Looking at the Mutex API, the protect argument of use_rw seems unnecessary.
-Mutex.use_rw ~protect:false mutex thunk
+Mutex.use_rw mutex thunk
-Mutex.use_rw ~protect:true mutex thunk
+Mutex.use_rw mutex (Cancel.protect thunk)
I guess the intention with the API is to force the user to think about cancellation.
The names, use_rw and use_ro chosen for the operations are not perhaps the most "comprehensive". It is quite possible to have a writing critical section that is still safe to cancel.

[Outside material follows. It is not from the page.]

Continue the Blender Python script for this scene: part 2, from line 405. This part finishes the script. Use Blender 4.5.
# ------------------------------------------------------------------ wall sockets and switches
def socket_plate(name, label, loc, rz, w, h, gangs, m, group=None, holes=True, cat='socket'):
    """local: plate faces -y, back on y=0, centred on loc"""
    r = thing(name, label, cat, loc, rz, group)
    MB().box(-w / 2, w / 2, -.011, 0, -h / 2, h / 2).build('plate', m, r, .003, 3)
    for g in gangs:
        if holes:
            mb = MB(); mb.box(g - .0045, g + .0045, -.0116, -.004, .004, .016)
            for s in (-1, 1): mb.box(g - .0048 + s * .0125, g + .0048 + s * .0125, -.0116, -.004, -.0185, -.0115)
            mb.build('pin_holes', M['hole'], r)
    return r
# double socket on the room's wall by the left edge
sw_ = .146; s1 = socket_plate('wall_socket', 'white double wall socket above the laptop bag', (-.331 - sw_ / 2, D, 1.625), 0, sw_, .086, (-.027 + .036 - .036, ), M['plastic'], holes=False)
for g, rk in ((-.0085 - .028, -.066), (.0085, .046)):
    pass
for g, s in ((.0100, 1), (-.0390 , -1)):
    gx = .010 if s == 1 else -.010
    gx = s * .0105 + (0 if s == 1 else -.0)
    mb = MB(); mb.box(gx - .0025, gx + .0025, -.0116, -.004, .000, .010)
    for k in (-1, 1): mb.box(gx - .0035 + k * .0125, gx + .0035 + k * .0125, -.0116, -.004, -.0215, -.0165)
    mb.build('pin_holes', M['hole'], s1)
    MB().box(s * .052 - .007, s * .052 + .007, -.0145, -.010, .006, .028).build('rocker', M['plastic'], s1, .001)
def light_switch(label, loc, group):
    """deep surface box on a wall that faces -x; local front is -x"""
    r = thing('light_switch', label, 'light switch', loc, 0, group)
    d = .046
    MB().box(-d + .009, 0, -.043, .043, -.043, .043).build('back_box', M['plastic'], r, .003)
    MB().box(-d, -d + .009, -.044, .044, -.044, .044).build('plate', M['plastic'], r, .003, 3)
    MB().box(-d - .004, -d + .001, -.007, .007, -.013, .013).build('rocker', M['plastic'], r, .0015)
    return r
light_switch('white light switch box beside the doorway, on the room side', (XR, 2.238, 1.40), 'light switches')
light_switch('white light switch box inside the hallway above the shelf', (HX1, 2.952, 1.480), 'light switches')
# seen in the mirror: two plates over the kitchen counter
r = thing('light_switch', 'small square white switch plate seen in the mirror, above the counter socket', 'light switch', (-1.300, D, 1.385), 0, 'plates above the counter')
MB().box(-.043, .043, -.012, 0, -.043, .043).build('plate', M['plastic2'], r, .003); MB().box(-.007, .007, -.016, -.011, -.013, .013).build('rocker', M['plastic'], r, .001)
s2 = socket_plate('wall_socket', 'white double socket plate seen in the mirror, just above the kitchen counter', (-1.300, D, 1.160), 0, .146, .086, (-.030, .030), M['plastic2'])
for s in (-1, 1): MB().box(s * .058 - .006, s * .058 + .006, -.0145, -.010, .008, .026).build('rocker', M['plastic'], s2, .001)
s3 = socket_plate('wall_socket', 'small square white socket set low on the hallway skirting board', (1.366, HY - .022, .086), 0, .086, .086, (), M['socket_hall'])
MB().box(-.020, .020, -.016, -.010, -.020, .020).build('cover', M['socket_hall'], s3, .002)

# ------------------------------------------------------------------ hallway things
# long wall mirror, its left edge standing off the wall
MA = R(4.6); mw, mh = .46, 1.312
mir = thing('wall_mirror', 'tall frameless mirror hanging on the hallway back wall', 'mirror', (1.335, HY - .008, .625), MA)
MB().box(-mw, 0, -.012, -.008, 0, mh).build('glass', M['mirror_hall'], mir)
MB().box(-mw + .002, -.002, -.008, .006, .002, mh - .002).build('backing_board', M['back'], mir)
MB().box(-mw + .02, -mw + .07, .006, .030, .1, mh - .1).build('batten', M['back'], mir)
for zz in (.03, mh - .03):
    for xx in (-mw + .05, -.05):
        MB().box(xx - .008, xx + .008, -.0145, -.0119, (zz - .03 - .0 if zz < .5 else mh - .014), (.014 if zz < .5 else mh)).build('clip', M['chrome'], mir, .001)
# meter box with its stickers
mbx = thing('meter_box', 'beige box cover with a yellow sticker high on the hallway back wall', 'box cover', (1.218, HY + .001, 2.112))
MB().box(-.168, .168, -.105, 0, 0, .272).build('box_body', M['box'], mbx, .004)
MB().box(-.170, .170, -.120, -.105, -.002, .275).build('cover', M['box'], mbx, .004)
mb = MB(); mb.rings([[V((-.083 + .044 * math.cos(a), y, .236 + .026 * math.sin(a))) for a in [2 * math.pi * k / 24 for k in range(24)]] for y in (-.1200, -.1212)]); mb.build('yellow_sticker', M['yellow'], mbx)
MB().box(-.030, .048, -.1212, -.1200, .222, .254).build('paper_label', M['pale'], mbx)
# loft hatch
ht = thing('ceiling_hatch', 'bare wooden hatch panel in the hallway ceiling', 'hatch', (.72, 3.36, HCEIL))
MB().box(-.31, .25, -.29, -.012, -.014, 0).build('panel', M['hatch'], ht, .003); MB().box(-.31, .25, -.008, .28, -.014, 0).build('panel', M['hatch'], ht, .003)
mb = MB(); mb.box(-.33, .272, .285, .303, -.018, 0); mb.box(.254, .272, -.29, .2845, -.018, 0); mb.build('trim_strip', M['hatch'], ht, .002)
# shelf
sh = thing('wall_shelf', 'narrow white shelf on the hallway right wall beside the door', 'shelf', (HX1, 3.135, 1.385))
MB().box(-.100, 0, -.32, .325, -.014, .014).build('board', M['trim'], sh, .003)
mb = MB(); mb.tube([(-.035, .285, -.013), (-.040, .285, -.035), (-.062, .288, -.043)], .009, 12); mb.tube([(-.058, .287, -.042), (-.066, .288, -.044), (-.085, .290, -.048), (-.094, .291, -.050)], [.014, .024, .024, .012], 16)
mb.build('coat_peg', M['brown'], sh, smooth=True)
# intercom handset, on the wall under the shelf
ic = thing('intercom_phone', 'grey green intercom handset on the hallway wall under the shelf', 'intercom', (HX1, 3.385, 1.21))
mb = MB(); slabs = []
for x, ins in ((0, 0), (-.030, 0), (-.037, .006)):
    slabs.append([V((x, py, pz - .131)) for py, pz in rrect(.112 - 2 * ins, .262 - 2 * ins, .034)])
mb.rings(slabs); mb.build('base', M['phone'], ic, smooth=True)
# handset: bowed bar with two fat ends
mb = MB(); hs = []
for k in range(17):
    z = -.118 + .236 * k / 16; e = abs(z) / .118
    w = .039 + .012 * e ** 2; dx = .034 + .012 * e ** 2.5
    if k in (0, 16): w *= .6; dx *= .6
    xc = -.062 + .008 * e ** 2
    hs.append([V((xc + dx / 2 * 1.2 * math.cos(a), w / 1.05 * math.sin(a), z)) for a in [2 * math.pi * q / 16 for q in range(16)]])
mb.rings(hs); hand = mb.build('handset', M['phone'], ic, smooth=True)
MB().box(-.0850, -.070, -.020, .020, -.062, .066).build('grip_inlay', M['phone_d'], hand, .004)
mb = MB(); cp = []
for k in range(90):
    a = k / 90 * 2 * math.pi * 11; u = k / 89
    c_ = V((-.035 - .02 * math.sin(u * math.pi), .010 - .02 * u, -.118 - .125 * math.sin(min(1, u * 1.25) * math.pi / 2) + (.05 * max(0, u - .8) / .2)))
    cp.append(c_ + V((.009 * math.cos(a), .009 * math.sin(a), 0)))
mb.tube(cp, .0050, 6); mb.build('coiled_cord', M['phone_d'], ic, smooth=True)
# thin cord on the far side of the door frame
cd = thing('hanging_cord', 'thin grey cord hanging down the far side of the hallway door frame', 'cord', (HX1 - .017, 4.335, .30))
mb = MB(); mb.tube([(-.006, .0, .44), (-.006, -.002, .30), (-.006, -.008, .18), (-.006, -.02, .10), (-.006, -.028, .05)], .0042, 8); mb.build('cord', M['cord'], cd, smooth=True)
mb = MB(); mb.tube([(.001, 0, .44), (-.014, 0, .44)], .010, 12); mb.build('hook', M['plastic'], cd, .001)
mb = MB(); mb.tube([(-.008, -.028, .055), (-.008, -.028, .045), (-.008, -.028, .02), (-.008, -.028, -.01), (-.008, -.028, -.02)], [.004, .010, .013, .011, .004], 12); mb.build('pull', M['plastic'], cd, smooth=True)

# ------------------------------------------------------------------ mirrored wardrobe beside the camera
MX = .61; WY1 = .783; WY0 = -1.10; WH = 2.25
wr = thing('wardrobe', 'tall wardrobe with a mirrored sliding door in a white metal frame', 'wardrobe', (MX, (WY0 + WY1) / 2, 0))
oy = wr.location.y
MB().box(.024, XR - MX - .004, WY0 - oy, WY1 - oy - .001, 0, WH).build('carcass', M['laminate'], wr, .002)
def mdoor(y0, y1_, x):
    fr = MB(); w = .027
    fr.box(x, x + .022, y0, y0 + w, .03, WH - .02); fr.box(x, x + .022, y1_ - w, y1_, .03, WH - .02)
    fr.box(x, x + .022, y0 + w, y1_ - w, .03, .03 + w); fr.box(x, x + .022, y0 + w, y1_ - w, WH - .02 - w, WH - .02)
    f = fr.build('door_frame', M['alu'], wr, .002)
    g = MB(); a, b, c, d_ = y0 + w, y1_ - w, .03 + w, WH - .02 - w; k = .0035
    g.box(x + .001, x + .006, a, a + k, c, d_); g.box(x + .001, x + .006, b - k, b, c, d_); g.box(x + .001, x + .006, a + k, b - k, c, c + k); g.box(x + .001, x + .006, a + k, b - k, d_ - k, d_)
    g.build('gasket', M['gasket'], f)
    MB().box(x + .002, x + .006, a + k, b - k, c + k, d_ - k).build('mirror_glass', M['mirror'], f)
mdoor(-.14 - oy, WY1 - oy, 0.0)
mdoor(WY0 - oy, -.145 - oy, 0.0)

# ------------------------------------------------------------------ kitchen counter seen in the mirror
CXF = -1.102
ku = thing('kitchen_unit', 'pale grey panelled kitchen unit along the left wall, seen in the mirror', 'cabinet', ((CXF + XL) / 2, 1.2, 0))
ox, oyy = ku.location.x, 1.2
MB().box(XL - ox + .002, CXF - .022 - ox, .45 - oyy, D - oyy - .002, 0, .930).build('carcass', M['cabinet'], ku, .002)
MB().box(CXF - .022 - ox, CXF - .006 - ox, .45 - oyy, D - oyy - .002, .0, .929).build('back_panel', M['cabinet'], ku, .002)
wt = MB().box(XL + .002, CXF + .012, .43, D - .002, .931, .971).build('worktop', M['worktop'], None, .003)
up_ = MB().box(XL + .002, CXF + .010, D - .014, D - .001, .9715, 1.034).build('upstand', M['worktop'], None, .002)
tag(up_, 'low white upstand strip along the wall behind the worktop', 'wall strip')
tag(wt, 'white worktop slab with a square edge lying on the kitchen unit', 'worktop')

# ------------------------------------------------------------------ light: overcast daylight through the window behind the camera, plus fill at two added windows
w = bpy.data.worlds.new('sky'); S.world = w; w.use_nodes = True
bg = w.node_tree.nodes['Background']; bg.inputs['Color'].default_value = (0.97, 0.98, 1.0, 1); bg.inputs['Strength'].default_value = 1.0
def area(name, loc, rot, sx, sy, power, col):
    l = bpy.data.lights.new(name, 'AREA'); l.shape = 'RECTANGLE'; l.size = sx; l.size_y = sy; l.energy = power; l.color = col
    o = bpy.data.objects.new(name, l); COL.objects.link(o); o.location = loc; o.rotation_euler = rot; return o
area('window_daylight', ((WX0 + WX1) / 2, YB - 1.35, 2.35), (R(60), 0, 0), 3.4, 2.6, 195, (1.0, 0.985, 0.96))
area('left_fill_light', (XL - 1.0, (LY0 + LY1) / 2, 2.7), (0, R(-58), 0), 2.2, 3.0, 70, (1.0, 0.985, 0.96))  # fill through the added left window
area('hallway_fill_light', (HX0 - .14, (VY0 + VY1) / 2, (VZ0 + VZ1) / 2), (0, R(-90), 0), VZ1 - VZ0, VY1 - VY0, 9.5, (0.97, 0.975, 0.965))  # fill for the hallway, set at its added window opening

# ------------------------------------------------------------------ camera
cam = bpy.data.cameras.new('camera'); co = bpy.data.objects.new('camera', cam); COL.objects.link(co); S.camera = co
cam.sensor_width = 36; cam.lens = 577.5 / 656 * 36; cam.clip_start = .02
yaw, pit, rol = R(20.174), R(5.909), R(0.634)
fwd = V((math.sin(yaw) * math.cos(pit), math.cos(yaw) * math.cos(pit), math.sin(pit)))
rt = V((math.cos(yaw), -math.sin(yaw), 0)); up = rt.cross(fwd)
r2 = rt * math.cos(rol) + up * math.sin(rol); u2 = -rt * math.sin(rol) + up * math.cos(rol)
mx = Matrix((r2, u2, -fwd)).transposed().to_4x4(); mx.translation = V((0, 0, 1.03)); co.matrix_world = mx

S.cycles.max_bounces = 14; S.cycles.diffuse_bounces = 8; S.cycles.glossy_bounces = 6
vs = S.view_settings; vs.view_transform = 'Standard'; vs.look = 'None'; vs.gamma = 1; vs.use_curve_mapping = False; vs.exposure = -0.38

What is needed is that state is consistent at the points where cancellation might happen.
For example, the common pattern using Condition.await
Mutex.lock mutex;
Fun.protect ~finally:(fun () -> Mutex.unlock mutex) begin fun () ->
(* modify or examine state, never enter scheduler *)
while (* some condition *) do
(* await unlocks the mutex, so state needs to be consistent at this point *)
Condition.await condition mutex
done
(* modify or examine state, never enter scheduler *)
end
should be safe as long as the Condition.await is the only point that enters the scheduler and might raise the cancellation exception.
As background information for others, I've been looking into the synchronization structures of Eio to see how one could implement them using compositional lock-free algorithms (using kcas).
Yes, it's trying to get users to think about two things:
- Whether to poison the mutex if an unexpected exception occurs.
- Whether to allow cancellation.
I'm not super happy about the names either, especially as it makes it sound like a RW lock.